SUPPLIED DATA
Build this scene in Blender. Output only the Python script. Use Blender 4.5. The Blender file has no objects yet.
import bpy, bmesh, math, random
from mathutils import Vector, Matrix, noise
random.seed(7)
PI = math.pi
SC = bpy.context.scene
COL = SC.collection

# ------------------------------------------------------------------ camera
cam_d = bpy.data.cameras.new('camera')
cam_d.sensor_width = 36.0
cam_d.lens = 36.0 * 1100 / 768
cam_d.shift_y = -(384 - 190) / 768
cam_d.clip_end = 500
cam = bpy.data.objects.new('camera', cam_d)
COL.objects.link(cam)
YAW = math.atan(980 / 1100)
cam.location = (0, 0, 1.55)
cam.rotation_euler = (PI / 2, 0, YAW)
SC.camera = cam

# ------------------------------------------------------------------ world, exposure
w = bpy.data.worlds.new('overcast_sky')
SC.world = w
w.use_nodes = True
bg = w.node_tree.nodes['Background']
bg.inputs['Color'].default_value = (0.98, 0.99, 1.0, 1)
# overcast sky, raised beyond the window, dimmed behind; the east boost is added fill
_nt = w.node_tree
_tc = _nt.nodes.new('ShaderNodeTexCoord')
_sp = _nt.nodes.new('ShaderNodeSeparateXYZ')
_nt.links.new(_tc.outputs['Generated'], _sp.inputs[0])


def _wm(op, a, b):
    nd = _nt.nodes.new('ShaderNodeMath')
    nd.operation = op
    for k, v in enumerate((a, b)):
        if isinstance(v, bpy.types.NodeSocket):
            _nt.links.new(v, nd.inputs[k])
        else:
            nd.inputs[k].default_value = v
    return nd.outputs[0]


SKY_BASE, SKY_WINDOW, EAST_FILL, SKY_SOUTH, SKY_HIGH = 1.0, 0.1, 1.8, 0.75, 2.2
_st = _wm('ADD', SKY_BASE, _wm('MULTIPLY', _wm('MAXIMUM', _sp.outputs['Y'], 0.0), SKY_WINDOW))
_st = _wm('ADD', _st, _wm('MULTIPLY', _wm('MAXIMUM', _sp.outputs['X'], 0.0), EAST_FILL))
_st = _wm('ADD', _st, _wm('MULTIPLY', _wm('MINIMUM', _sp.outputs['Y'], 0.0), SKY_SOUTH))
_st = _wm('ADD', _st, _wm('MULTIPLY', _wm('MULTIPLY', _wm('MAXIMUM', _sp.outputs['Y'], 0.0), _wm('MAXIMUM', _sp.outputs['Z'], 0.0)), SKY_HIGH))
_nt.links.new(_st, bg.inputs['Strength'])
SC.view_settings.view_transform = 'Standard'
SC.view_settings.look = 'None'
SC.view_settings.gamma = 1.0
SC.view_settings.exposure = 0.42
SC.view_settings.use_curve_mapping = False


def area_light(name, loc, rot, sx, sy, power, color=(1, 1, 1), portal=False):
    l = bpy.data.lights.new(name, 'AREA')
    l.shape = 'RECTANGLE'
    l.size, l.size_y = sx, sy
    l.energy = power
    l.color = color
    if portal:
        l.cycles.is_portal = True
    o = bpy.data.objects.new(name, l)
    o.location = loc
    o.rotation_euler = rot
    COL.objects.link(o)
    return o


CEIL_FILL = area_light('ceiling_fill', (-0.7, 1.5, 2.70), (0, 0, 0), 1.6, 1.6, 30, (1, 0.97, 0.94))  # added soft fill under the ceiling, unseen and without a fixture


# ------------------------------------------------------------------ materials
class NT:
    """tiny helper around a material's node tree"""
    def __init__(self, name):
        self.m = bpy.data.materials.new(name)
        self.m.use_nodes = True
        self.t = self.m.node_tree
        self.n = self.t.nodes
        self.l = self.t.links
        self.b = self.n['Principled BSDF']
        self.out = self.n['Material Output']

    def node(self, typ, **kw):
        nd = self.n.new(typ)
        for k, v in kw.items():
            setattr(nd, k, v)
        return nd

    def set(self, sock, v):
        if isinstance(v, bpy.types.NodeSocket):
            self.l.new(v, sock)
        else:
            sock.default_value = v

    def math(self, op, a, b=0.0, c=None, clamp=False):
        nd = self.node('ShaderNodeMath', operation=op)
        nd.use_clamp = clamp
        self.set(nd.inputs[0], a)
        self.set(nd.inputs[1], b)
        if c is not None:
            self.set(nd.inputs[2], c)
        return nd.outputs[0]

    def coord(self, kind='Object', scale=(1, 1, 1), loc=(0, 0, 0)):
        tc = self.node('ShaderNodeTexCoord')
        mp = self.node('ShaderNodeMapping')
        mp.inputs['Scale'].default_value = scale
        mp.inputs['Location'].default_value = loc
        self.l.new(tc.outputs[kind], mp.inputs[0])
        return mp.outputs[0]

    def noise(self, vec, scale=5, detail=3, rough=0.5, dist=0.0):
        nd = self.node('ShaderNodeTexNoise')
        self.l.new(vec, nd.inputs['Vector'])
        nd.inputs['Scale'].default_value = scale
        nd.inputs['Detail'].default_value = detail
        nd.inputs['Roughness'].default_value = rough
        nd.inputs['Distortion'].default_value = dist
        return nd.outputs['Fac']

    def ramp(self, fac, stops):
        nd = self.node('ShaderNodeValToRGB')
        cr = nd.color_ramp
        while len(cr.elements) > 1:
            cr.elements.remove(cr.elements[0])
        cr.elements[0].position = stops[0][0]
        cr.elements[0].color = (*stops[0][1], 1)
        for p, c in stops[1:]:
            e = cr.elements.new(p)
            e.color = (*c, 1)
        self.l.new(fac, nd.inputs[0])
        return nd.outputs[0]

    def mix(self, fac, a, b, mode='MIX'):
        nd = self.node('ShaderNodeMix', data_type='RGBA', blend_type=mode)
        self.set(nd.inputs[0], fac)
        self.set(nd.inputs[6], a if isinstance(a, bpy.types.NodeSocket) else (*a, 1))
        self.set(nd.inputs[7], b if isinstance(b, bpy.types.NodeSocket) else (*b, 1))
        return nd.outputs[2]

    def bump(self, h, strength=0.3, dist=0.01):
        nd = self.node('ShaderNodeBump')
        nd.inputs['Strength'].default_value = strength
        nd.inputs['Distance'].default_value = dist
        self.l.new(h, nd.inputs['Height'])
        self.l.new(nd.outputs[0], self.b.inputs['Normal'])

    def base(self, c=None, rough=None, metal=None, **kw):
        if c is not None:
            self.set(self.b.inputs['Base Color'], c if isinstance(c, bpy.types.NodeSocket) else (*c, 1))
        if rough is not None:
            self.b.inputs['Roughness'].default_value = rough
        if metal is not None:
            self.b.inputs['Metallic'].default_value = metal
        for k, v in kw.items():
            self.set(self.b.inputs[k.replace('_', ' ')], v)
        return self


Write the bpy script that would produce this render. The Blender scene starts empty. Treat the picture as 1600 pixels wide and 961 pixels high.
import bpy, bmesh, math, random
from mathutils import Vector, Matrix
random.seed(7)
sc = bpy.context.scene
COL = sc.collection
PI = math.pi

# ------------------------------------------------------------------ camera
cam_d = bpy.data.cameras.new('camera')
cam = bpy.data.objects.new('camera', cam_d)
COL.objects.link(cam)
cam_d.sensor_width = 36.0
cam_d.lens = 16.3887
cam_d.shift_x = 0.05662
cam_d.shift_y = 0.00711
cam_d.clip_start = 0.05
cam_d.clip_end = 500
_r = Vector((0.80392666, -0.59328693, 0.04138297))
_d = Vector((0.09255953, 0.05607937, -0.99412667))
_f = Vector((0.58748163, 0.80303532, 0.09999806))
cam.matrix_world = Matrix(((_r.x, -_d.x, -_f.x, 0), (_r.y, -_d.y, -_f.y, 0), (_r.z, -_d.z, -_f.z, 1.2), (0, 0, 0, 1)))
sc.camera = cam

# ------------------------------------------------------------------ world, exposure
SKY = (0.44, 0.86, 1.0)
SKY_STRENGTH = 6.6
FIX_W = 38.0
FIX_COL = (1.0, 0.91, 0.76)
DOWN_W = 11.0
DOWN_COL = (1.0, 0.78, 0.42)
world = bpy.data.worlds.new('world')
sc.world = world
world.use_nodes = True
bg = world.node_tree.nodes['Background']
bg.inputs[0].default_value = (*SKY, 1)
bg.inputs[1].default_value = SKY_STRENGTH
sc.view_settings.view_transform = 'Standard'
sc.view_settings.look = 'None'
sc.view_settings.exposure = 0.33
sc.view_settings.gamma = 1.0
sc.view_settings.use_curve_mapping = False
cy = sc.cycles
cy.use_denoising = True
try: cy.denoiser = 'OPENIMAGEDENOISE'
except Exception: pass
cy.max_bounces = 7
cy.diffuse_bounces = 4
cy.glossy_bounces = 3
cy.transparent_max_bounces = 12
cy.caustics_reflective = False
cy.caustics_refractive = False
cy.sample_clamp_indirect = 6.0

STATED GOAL
What is the number of lines above that hold the string "scene"? Answer with that number alone.

COMPLETE OUTPUT
4